Powiedziałam Kubie, a on na to, że nie ma zamiaru o tym rozmawiać.
No to powiedziała w złości. Tylko dlaczego Twój nie chce o tym rozmawiać? Wrzucanie problemów do szafy tylko pogarsza sprawe. A Ty jesteś w stanie niepewności.
Offline
Użytkownik
No właśnie, nie zaprzeczył tym plotkom i boję się, że to, co jest między nami, wkrótce się wykruszy.
Offline
Administrator
Ewangelina napisał:
Powinnam to uściślić.
Pokłóciłam się z koleżanką a ona właśnie po tym, jak wybuchła furią, powiedziała mi o tej rozmowie.
Ale...
Powiedziałam Kubie, a on na to, że nie ma zamiaru o tym rozmawiać.
Kate napisał:
Tylko dlaczego Twój nie chce o tym rozmawiać? Wrzucanie problemów do szafy tylko pogarsza sprawe. A Ty jesteś w stanie niepewności.

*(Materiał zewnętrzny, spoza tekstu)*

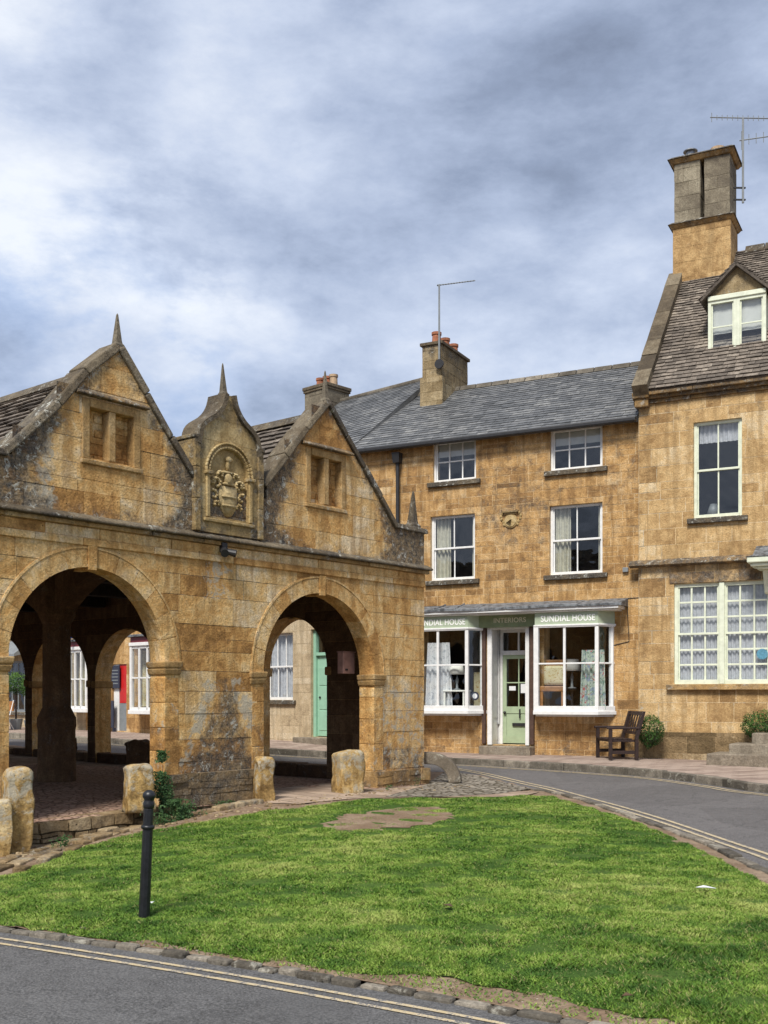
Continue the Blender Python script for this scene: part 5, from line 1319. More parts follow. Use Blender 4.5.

może uznał, że nie ma o czym rozmawiać, bo to tylko plotki itp. i nie ma obowiązku tłumaczyć się z słów osób trzecich? trudno stwierdzić, co nim tu kieruje.
czy próbowałas spytać go, normalnie, wprost, bez oskarżeń, jak widzi Waszą przyszłość?
Offline
Użytkownik
BS, rozmawialiśmy o takich sprawach okrężnie, ale nigdy wprost.